═════ Data shown

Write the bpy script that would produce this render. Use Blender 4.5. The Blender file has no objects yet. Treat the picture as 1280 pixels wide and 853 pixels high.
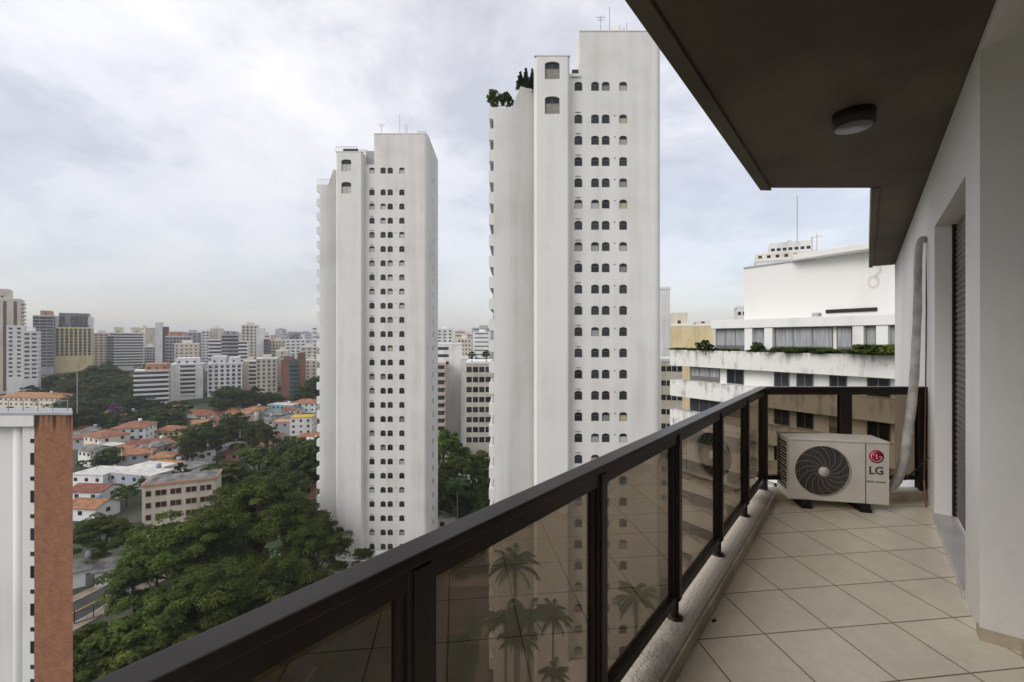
import bpy, math, random
import numpy as np
from mathutils import Vector, Matrix
from mathutils.geometry import tessellate_polygon
R = math.radians
random.seed(7)
C = bpy.data.collections.new('scene'); bpy.context.scene.collection.children.link(C)
S = bpy.context.scene
F, HOR, EYE = 569.0, 424.0, 50.0          # focal length in photo pixels, horizon row, eye height above the street

# ------------------------------------------------------------------ camera, sky, sun, exposure
cam = bpy.data.cameras.new('camera'); co = bpy.data.objects.new('camera', cam); C.objects.link(co)
cam.sensor_width = 36; cam.lens = 36 * F / 1280; cam.shift_y = -(426.5 - HOR) / 1280
cam.clip_start = 0.02; cam.clip_end = 20000
co.location = (0, 0, EYE); co.rotation_euler = (R(90), 0, 0); S.camera = co
SUN_EL, SUN_AZ = 35, 238                   # degrees; azimuth clockwise from +Y
W = bpy.data.worlds.new('World'); S.world = W; W.use_nodes = True
def world():
    nt = W.node_tree; nt.nodes.clear(); N = nt.nodes.new; L = nt.links.new
    out = N('ShaderNodeOutputWorld'); bg = N('ShaderNodeBackground'); bg.inputs[1].default_value = 0.05  # thin share of clear sky
    sky = N('ShaderNodeTexSky'); sky.sky_type = 'NISHITA'; sky.sun_disc = False
    sky.sun_elevation = R(SUN_EL); sky.sun_rotation = R(SUN_AZ)
    L(sky.outputs[0], bg.inputs[0])
    tc = N('ShaderNodeTexCoord'); sp = N('ShaderNodeSeparateXYZ'); L(tc.outputs['Generated'], sp.inputs[0])
    def m(op, a, b=None, c=None):
        n = N('ShaderNodeMath'); n.operation = op
        for i, v in enumerate((a, b, c)):
            if v is None: continue
            if isinstance(v, (int, float)): n.inputs[i].default_value = v
            else: L(v, n.inputs[i])
        return n.outputs[0]
    z = m('MAXIMUM', sp.outputs[2], 0.0)
    zz = m('ADD', z, 0.30)
    cb = N('ShaderNodeCombineXYZ'); L(m('DIVIDE', sp.outputs[0], zz), cb.inputs[0]); L(m('DIVIDE', sp.outputs[1], zz), cb.inputs[1])
    cb.inputs[2].default_value = 3.7
    def noise(sc, det, rough, off, dist=0.0):
        mp = N('ShaderNodeMapping'); mp.inputs['Location'].default_value = off; L(cb.outputs[0], mp.inputs[0])
        n = N('ShaderNodeTexNoise'); n.inputs['Scale'].default_value = sc; n.inputs['Detail'].default_value = det
        n.inputs['Roughness'].default_value = rough; n.inputs['Distortion'].default_value = dist; L(mp.outputs[0], n.inputs[0]); return n.outputs[0]
    a = noise(1.05, 5, 0.48, (3.6, 1.9, 0)); b = noise(2.8, 8, 0.6, (5.1, 3.3, 1), 0.3)
    mix = m('ADD', m('MULTIPLY', a, 0.56), m('MULTIPLY', b, 0.44))
    rp = N('ShaderNodeValToRGB'); e = rp.color_ramp.elements
    e[0].position = 0.41; e[0].color = (0.43, 0.42, 0.435, 1)
    e[1].position = 0.60; e[1].color = (0.77, 0.73, 0.695, 1)
    k = e.new(0.475); k.color = (0.54, 0.525, 0.53, 1)
    k = e.new(0.515); k.color = (0.655, 0.63, 0.62, 1)
    L(mix, rp.inputs[0])
    # flatter, greyer layer low over the horizon
    h = N('ShaderNodeMapRange'); h.inputs['From Min'].default_value = 0.0; h.inputs['From Max'].default_value = 0.46
    h.inputs['To Min'].default_value = 0.92; h.inputs['To Max'].default_value = 0.0; L(z, h.inputs[0])
    mx = N('ShaderNodeMix'); mx.data_type = 'RGBA'; L(h.outputs[0], mx.inputs[0]); L(rp.outputs[0], mx.inputs[6]); mx.inputs[7].default_value = (0.33, 0.305, 0.31, 1)
    bc = N('ShaderNodeBackground'); L(mx.outputs[2], bc.inputs[0]); bc.inputs[1].default_value = 1.0
    ad = N('ShaderNodeAddShader'); L(bg.outputs[0], ad.inputs[0]); L(bc.outputs[0], ad.inputs[1]); L(ad.outputs[0], out.inputs[0])
world()
sl = bpy.data.lights.new('sun', 'SUN'); sl.energy = 1.45; sl.angle = R(35); sl.color = (1, 0.965, 0.92)
so = bpy.data.objects.new('sun', sl); C.objects.link(so); so.location = (0, 0, 200)
_d = Vector((math.sin(R(SUN_AZ)) * math.cos(R(SUN_EL)), math.cos(R(SUN_AZ)) * math.cos(R(SUN_EL)), math.sin(R(SUN_EL))))
so.rotation_euler = _d.to_track_quat('Z', 'Y').to_euler()
vs = S.view_settings; vs.view_transform = 'Standard'; vs.look = 'None'; vs.gamma = 1; vs.use_curve_mapping = False; vs.exposure = 0.36
S.cycles.volume_bounces = 0; S.cycles.max_bounces = 10; S.cycles.transparent_max_bounces = 16

# ------------------------------------------------------------------ materials
def mat(name, col, rough=0.85, col2=None, scale=1.0, detail=6, contrast=(0.35, 0.65), streak=False, bump=0.0, bscale=30,
        metallic=0.0, spec=0.3, rnd=0.0, coord='Object', dist=0.0):
    m = bpy.data.materials.new(name); m.use_nodes = True; nt = m.node_tree; N = nt.nodes.new; L = nt.links.new
    b = nt.nodes['Principled BSDF']; b.inputs['Roughness'].default_value = rough; b.inputs['Metallic'].default_value = metallic
    b.inputs['Specular IOR Level'].default_value = spec
    b.inputs['Base Color'].default_value = (*col, 1)
    tc = N('ShaderNodeTexCoord'); src = tc.outputs[coord]; cur = None
    if col2 is not None:
        mp = N('ShaderNodeMapping'); L(src, mp.inputs[0])
        if streak: mp.inputs['Scale'].default_value = (1, 1, 0.07)
        n = N('ShaderNodeTexNoise'); n.inputs['Scale'].default_value = scale; n.inputs['Detail'].default_value = detail
        n.inputs['Distortion'].default_value = dist; L(mp.outputs[0], n.inputs[0])
        r = N('ShaderNodeValToRGB'); r.color_ramp.elements[0].position = contrast[0]; r.color_ramp.elements[1].position = contrast[1]
        r.color_ramp.elements[0].color = (*col2, 1); r.color_ramp.elements[1].color = (*col, 1)
        L(n.outputs[0], r.inputs[0]); cur = r.outputs[0]; L(cur, b.inputs['Base Color'])
    if rnd:
        oi = N('ShaderNodeObjectInfo'); hs = N('ShaderNodeHueSaturation')
        mr = N('ShaderNodeMapRange'); mr.inputs['To Min'].default_value = 1 - rnd; mr.inputs['To Max'].default_value = 1 + rnd
        L(oi.outputs['Random'], mr.inputs[0]); L(mr.outputs[0], hs.inputs['Value'])
        mh = N('ShaderNodeMapRange'); mh.inputs['To Min'].default_value = 0.5 - rnd * 0.06; mh.inputs['To Max'].default_value = 0.5 + rnd * 0.05
        L(oi.outputs['Random'], mh.inputs[0]); L(mh.outputs[0], hs.inputs['Hue'])
        if cur is None: hs.inputs['Color'].default_value = (*col, 1)
        else: L(cur, hs.inputs['Color'])
        L(hs.outputs[0], b.inputs['Base Color'])
    if bump:
        n2 = N('ShaderNodeTexNoise'); n2.inputs['Scale'].default_value = bscale; n2.inputs['Detail'].default_value = 5; L(src, n2.inputs[0])
        bp = N('ShaderNodeBump'); bp.inputs['Strength'].default_value = bump; bp.inputs['Distance'].default_value = 0.02
        L(n2.outputs[0], bp.inputs['Height']); L(bp.outputs[0], b.inputs['Normal'])
    return m
def grad_stain(name, base, dirt, sc, lo, hi, zsc=0.25, bump=0.15):
    """painted render with dirt blotches and runs"""
    m = bpy.data.materials.new(name); m.use_nodes = True; nt = m.node_tree; N = nt.nodes.new; L = nt.links.new
    b = nt.nodes['Principled BSDF']; b.inputs['Roughness'].default_value = 0.9; b.inputs['Specular IOR Level'].default_value = 0.2
    tc = N('ShaderNodeTexCoord')
    def ns(scale, vec, det=7, rough=0.6):
        mp = N('ShaderNodeMapping'); mp.inputs['Scale'].default_value = vec; L(tc.outputs['Object'], mp.inputs[0])
        n = N('ShaderNodeTexNoise'); n.inputs['Scale'].default_value = scale; n.inputs['Detail'].default_value = det; n.inputs['Roughness'].default_value = rough
        L(mp.outputs[0], n.inputs[0]); return n.outputs[0]
    a = ns(sc, (1, 1, zsc)); c = ns(sc * 0.23, (1, 1, 1)); mu = N('ShaderNodeMath'); mu.operation = 'ADD'; L(a, mu.inputs[0]); L(c, mu.inputs[1])
    if name == 'stained_render':
        sg = N('ShaderNodeSeparateXYZ'); L(tc.outputs['Generated'], sg.inputs[0]); pw = N('ShaderNodeMath'); pw.operation = 'POWER'; L(sg.outputs[2], pw.inputs[0]); pw.inputs[1].default_value = 3
        ml = N('ShaderNodeMath'); ml.operation = 'MULTIPLY_ADD'; L(pw.outputs[0], ml.inputs[0]); ml.inputs[1].default_value = 0.17; L(mu.outputs[0], ml.inputs[2]); mu = ml
    r = N('ShaderNodeMapRange'); r.inputs['From Min'].default_value = lo; r.inputs['From Max'].default_value = hi; L(mu.outputs[0], r.inputs[0])
    mx = N('ShaderNodeMix'); mx.data_type = 'RGBA'; L(r.outputs[0], mx.inputs[0]); mx.inputs[6].default_value = (*base, 1); mx.inputs[7].default_value = (*dirt, 1)
    L(mx.outputs[2], b.inputs['Base Color'])
    if bump:
        bp = N('ShaderNodeBump'); bp.inputs['Strength'].default_value = bump; bp.inputs['Distance'].default_value = 0.02; L(ns(sc * 20, (1, 1, 1)), bp.inputs['Height']); L(bp.outputs[0], b.inputs['Normal'])
    return m
def brick_mat(name, c1, c2, mortar, w, h, ms, rough=0.85, rot=0, loc=(0, 0, 0), off=0.5, plane='XZ', noise=0.0, bump=0.3, spec=0.3):
    m = bpy.data.materials.new(name); m.use_nodes = True; nt = m.node_tree; N = nt.nodes.new; L = nt.links.new
    b = nt.nodes['Principled BSDF']; b.inputs['Roughness'].default_value = rough; b.inputs['Specular IOR Level'].default_value = spec
    tc = N('ShaderNodeTexCoord'); mp = N('ShaderNodeMapping'); L(tc.outputs['Object'], mp.inputs[0])
    mp.vector_type = 'TEXTURE'; mp.inputs['Location'].default_value = loc; mp.inputs['Rotation'].default_value = (0, 0, rot)
    src = mp.outputs[0]
    if plane == 'XZ':
        sp = N('ShaderNodeSeparateXYZ'); cb = N('ShaderNodeCombineXYZ'); L(src, sp.inputs[0])
        ad = N('ShaderNodeMath'); L(sp.outputs[0], ad.inputs[0]); L(sp.outputs[1], ad.inputs[1]); L(ad.outputs[0], cb.inputs[0]); L(sp.outputs[2], cb.inputs[1]); src = cb.outputs[0]
    t = N('ShaderNodeTexBrick'); L(src, t.inputs[0]); t.offset = off; t.squash = 1
    t.inputs['Scale'].default_value = 1; t.inputs['Brick Width'].default_value = w; t.inputs['Row Height'].default_value = h
    t.inputs['Mortar Size'].default_value = ms; t.inputs['Mortar Smooth'].default_value = 0.3; t.inputs['Bias'].default_value = 0
    t.inputs['Color1'].default_value = (*c1, 1); t.inputs['Color2'].default_value = (*c2, 1); t.inputs['Mortar'].default_value = (*mortar, 1)
    cur = t.outputs[0]
    if noise:
        def nz(s, d):
            n = N('ShaderNodeTexNoise'); n.inputs['Scale'].default_value = s; n.inputs['Detail'].default_value = d; n.inputs['Roughness'].default_value = 0.65; n.inputs['Distortion'].default_value = 0.6; L(tc.outputs['Object'], n.inputs[0]); return n.outputs[0]
        for s, k in ((1.3, noise), (9, noise * 0.8), (45, noise * 0.5)):
            mr = N('ShaderNodeMapRange'); mr.inputs['From Min'].default_value = 0.3; mr.inputs['From Max'].default_value = 0.7
            mr.inputs['To Min'].default_value = 1 - k; mr.inputs['To Max'].default_value = 1 + k * 0.6; L(nz(s, 6), mr.inputs[0])
            mx = N('ShaderNodeMix'); mx.data_type = 'RGBA'; mx.blend_type = 'MULTIPLY'; mx.inputs[0].default_value = 1; L(cur, mx.inputs[6]); L(mr.outputs[0], mx.inputs[7]); cur = mx.outputs[2]
    if name == 'brick_cladding':      # soot runs down from the coping
        sp2 = N('ShaderNodeSeparateXYZ'); L(tc.outputs['Generated'], sp2.inputs[0]); m4 = N('ShaderNodeMapping'); m4.inputs['Scale'].default_value = (2.2, 1, 0.12); L(tc.outputs['Object'], m4.inputs[0])
        n4 = N('ShaderNodeTexNoise'); n4.inputs['Scale'].default_value = 1.0; n4.inputs['Detail'].default_value = 6; L(m4.outputs[0], n4.inputs[0])
        r1 = N('ShaderNodeMapRange'); r1.inputs['From Min'].default_value = 0.9; r1.inputs['From Max'].default_value = 1.0; r1.inputs['To Min'].default_value = -0.25; r1.inputs['To Max'].default_value = 0.16; L(sp2.outputs[2], r1.inputs[0])
        a4 = N('ShaderNodeMath'); L(n4.outputs[0], a4.inputs[0]); L(r1.outputs[0], a4.inputs[1]); r2 = N('ShaderNodeMapRange'); r2.inputs['From Min'].default_value = 0.56; r2.inputs['From Max'].default_value = 0.68; L(a4.outputs[0], r2.inputs[0])
        x4 = N('ShaderNodeMix'); x4.data_type = 'RGBA'; L(r2.outputs[0], x4.inputs[0]); L(cur, x4.inputs[6]); x4.inputs[7].default_value = (0.045, 0.028, 0.02, 1); cur = x4.outputs[2]
    L(cur, b.inputs['Base Color'])
    if bump:
        bp = N('ShaderNodeBump'); bp.inputs['Strength'].default_value = bump; bp.inputs['Distance'].default_value = 0.004; bp.invert = True; L(t.outputs[1], bp.inputs['Height']); L(bp.outputs[0], b.inputs['Normal'])
    return m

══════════

## Task
Return nothing but the lines running from the start of the data to the line with "F, HOR, EYE", please, both ends included and no pictures.

## Solution for this exercise
Write the bpy script that would produce this render. Use Blender 4.5. The Blender file has no objects yet. Treat the picture as 1280 pixels wide and 853 pixels high.
import bpy, math, random
import numpy as np
from mathutils import Vector, Matrix
from mathutils.geometry import tessellate_polygon
R = math.radians
random.seed(7)
C = bpy.data.collections.new('scene'); bpy.context.scene.collection.children.link(C)
S = bpy.context.scene
F, HOR, EYE = 569.0, 424.0, 50.0          # focal length in photo pixels, horizon row, eye height above the street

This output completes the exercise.